__DATA SEGMENT__.
•••••

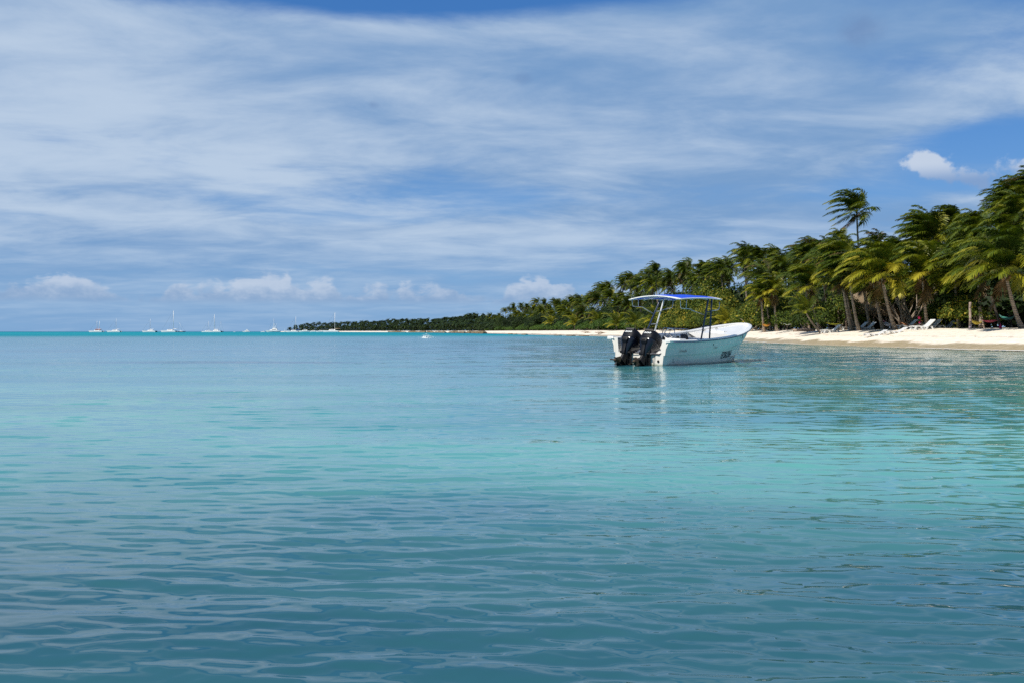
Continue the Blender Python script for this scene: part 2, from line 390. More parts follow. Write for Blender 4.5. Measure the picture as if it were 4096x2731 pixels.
def make_land():
    ss = np.concatenate([np.arange(0, 330, 0.8), np.arange(330, S[-1] - 2, 4.0)])
    ds = [-14, -6, -3, -1.5, -0.6, 0, 0.4, 0.8, 1.2, 1.7, 2.3, 3, 3.8, 4.6, 5.5, 6.4, 7.3, 8.2, 9.2, 10.5, 12, 14, 17, 20, 25, 32, 42, 60, 90, 150]
    V = []; A = []
    for s in ss:
        p = shore(s); n = inland(s)
        wob = 0.35 * math.sin(s * 0.21) + 0.25 * math.sin(s * 0.53 + 1) + 0.12 * math.sin(s * 1.3)
        for d in ds:
            dd = d + (wob * max(0, 1 - abs(d) / 6))
            q = p + n * dd; V.append((q[0], q[1], hgt(d, s))); A.append(d)
    nr, nc = len(ss), len(ds)
    i = np.arange(nr - 1)[:, None] * nc; j = np.arange(nc - 1)[None, :]
    Q = np.stack([i + j, i + j + 1, i + nc + j + 1, i + nc + j], -1).reshape(-1, 4)[:, ::-1]
    me = np_mesh("beach", np.array(V), Q, [land_material()], smooth=True, attrs={'inland': A})
    tag(link("beach", me), kind='structure')
make_land()

# ------------------------------------------------------------------ foliage materials
def leaf_material(name, ramp, rough=0.45, transl=0.24, spec=0.4):
    m, t, b = material(name)
    at = t.new('ShaderNodeAttribute', attribute_name='tint'); geo = t.new('ShaderNodeNewGeometry'); oi = t.new('ShaderNodeObjectInfo')
    f = t.m('ADD', at.outputs['Fac'], t.m('MULTIPLY', t.m('SUBTRACT', geo.outputs['Random Per Island'], 0.5), 0.22))
    f = t.m('ADD', f, t.m('MULTIPLY', t.m('SUBTRACT', oi.outputs['Random'], 0.5), 0.26))
    cr = t.new('ShaderNodeValToRGB'); t.l.new(f, cr.inputs[0])
    els = cr.color_ramp.elements
    els[0].position = ramp[0][0]; els[0].color = (*ramp[0][1], 1); els[1].position = ramp[-1][0]; els[1].color = (*ramp[-1][1], 1)
    for p, c in ramp[1:-1]: e = els.new(p); e.color = (*c, 1)
    t.l.new(cr.outputs[0], b.inputs['Base Color']); b.inputs['Roughness'].default_value = rough; b.inputs['Specular IOR Level'].default_value = spec
    tr = t.new('ShaderNodeBsdfTranslucent'); t.put(tr.inputs[0], t.mix(1.0, cr.outputs[0], (1.3, 1.35, 0.5), 'MULTIPLY'))
    mx = t.new('ShaderNodeMixShader'); mx.inputs[0].default_value = transl
    t.l.new(b.outputs[0], mx.inputs[1]); t.l.new(tr.outputs[0], mx.inputs[2]); t.l.new(mx.outputs[0], t.n['Material Output'].inputs[0])
    return m
M_palm = leaf_material("palm_leaf", [(0.0, (0.13, 0.08, 0.035)), (0.12, (0.20, 0.13, 0.05)), (0.24, (0.035, 0.055, 0.007)), (0.5, (0.064, 0.102, 0.009)), (0.75, (0.20, 0.215, 0.014)), (1.0, (0.38, 0.33, 0.03))])
M_grape = leaf_material("sea_grape_leaf", [(0.0, (0.012, 0.022, 0.006)), (0.35, (0.040, 0.070, 0.010)), (0.7, (0.105, 0.140, 0.015)), (0.92, (0.25, 0.23, 0.03)), (1.0, (0.45, 0.34, 0.04))], 0.7, 0.25, 0.2)
M_shrub = leaf_material("shrub_leaf", [(0.0, (0.016, 0.034, 0.008)), (0.5, (0.045, 0.095, 0.014)), (1.0, (0.095, 0.16, 0.020))], 0.6, 0.25, 0.25)
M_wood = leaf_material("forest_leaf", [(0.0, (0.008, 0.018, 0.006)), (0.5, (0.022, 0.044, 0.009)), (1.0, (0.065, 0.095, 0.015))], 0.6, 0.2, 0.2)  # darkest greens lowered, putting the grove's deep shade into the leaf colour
def trunk_material():
    m, t, b = material("palm_trunk")
    tcn = t.new('ShaderNodeTexCoord'); at = t.new('ShaderNodeAttribute', attribute_name='tint')
    n = t.noise(tcn.outputs['Object'], 3.0, 6, 0.65); n2 = t.noise(tcn.outputs['Object'], 14.0, 4, 0.65)
    ring = t.m('SINE', t.m('ADD', t.m('MULTIPLY', at.outputs['Fac'], 46.0), t.m('MULTIPLY', n2, 2.5)))
    c = t.mix(t.mr(n, 0.3, 0.7), (0.24, 0.185, 0.14), (0.46, 0.38, 0.30))
    c = t.mix(t.mr(ring, 0.3, 0.95, 0, 0.65), c, (0.07, 0.045, 0.03))
    t.put(b.inputs['Base Color'], c); b.inputs['Roughness'].default_value = 0.85
    bn = t.new('ShaderNodeBump'); bn.inputs['Strength'].default_value = 0.7; bn.inputs['Distance'].default_value = 0.04
    t.put(bn.inputs['Height'], ring); t.l.new(bn.outputs[0], b.inputs['Normal'])
    return m
M_trunk = trunk_material()
M_bark = simple("grey_bark", (0.26, 0.21, 0.16), 0.85, var=0.4, scale=6, bump=0.5)
M_coco = simple("coconut_husk", (0.16, 0.09, 0.03), 0.6, var=0.3)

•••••

__EXERCISE INSTRUCTIONS__. Produce an exact copy of each line of data, skipping embedded images.

__RESPONSE TO THIS EXERCISE__.
Continue the Blender Python script for this scene: part 2, from line 390. More parts follow. Write for Blender 4.5. Measure the picture as if it were 4096x2731 pixels.
def make_land():
    ss = np.concatenate([np.arange(0, 330, 0.8), np.arange(330, S[-1] - 2, 4.0)])
    ds = [-14, -6, -3, -1.5, -0.6, 0, 0.4, 0.8, 1.2, 1.7, 2.3, 3, 3.8, 4.6, 5.5, 6.4, 7.3, 8.2, 9.2, 10.5, 12, 14, 17, 20, 25, 32, 42, 60, 90, 150]
    V = []; A = []
    for s in ss:
        p = shore(s); n = inland(s)
        wob = 0.35 * math.sin(s * 0.21) + 0.25 * math.sin(s * 0.53 + 1) + 0.12 * math.sin(s * 1.3)
        for d in ds:
            dd = d + (wob * max(0, 1 - abs(d) / 6))
            q = p + n * dd; V.append((q[0], q[1], hgt(d, s))); A.append(d)
    nr, nc = len(ss), len(ds)
    i = np.arange(nr - 1)[:, None] * nc; j = np.arange(nc - 1)[None, :]
    Q = np.stack([i + j, i + j + 1, i + nc + j + 1, i + nc + j], -1).reshape(-1, 4)[:, ::-1]
    me = np_mesh("beach", np.array(V), Q, [land_material()], smooth=True, attrs={'inland': A})
    tag(link("beach", me), kind='structure')
make_land()

# ------------------------------------------------------------------ foliage materials
def leaf_material(name, ramp, rough=0.45, transl=0.24, spec=0.4):
    m, t, b = material(name)
    at = t.new('ShaderNodeAttribute', attribute_name='tint'); geo = t.new('ShaderNodeNewGeometry'); oi = t.new('ShaderNodeObjectInfo')
    f = t.m('ADD', at.outputs['Fac'], t.m('MULTIPLY', t.m('SUBTRACT', geo.outputs['Random Per Island'], 0.5), 0.22))
    f = t.m('ADD', f, t.m('MULTIPLY', t.m('SUBTRACT', oi.outputs['Random'], 0.5), 0.26))
    cr = t.new('ShaderNodeValToRGB'); t.l.new(f, cr.inputs[0])
    els = cr.color_ramp.elements
    els[0].position = ramp[0][0]; els[0].color = (*ramp[0][1], 1); els[1].position = ramp[-1][0]; els[1].color = (*ramp[-1][1], 1)
    for p, c in ramp[1:-1]: e = els.new(p); e.color = (*c, 1)
    t.l.new(cr.outputs[0], b.inputs['Base Color']); b.inputs['Roughness'].default_value = rough; b.inputs['Specular IOR Level'].default_value = spec
    tr = t.new('ShaderNodeBsdfTranslucent'); t.put(tr.inputs[0], t.mix(1.0, cr.outputs[0], (1.3, 1.35, 0.5), 'MULTIPLY'))
    mx = t.new('ShaderNodeMixShader'); mx.inputs[0].default_value = transl
    t.l.new(b.outputs[0], mx.inputs[1]); t.l.new(tr.outputs[0], mx.inputs[2]); t.l.new(mx.outputs[0], t.n['Material Output'].inputs[0])
    return m
M_palm = leaf_material("palm_leaf", [(0.0, (0.13, 0.08, 0.035)), (0.12, (0.20, 0.13, 0.05)), (0.24, (0.035, 0.055, 0.007)), (0.5, (0.064, 0.102, 0.009)), (0.75, (0.20, 0.215, 0.014)), (1.0, (0.38, 0.33, 0.03))])
M_grape = leaf_material("sea_grape_leaf", [(0.0, (0.012, 0.022, 0.006)), (0.35, (0.040, 0.070, 0.010)), (0.7, (0.105, 0.140, 0.015)), (0.92, (0.25, 0.23, 0.03)), (1.0, (0.45, 0.34, 0.04))], 0.7, 0.25, 0.2)
M_shrub = leaf_material("shrub_leaf", [(0.0, (0.016, 0.034, 0.008)), (0.5, (0.045, 0.095, 0.014)), (1.0, (0.095, 0.16, 0.020))], 0.6, 0.25, 0.25)
M_wood = leaf_material("forest_leaf", [(0.0, (0.008, 0.018, 0.006)), (0.5, (0.022, 0.044, 0.009)), (1.0, (0.065, 0.095, 0.015))], 0.6, 0.2, 0.2)  # darkest greens lowered, putting the grove's deep shade into the leaf colour
def trunk_material():
    m, t, b = material("palm_trunk")
    tcn = t.new('ShaderNodeTexCoord'); at = t.new('ShaderNodeAttribute', attribute_name='tint')
    n = t.noise(tcn.outputs['Object'], 3.0, 6, 0.65); n2 = t.noise(tcn.outputs['Object'], 14.0, 4, 0.65)
    ring = t.m('SINE', t.m('ADD', t.m('MULTIPLY', at.outputs['Fac'], 46.0), t.m('MULTIPLY', n2, 2.5)))
    c = t.mix(t.mr(n, 0.3, 0.7), (0.24, 0.185, 0.14), (0.46, 0.38, 0.30))
    c = t.mix(t.mr(ring, 0.3, 0.95, 0, 0.65), c, (0.07, 0.045, 0.03))
    t.put(b.inputs['Base Color'], c); b.inputs['Roughness'].default_value = 0.85
    bn = t.new('ShaderNodeBump'); bn.inputs['Strength'].default_value = 0.7; bn.inputs['Distance'].default_value = 0.04
    t.put(bn.inputs['Height'], ring); t.l.new(bn.outputs[0], b.inputs['Normal'])
    return m
M_trunk = trunk_material()
M_bark = simple("grey_bark", (0.26, 0.21, 0.16), 0.85, var=0.4, scale=6, bump=0.5)
M_coco = simple("coconut_husk", (0.16, 0.09, 0.03), 0.6, var=0.3)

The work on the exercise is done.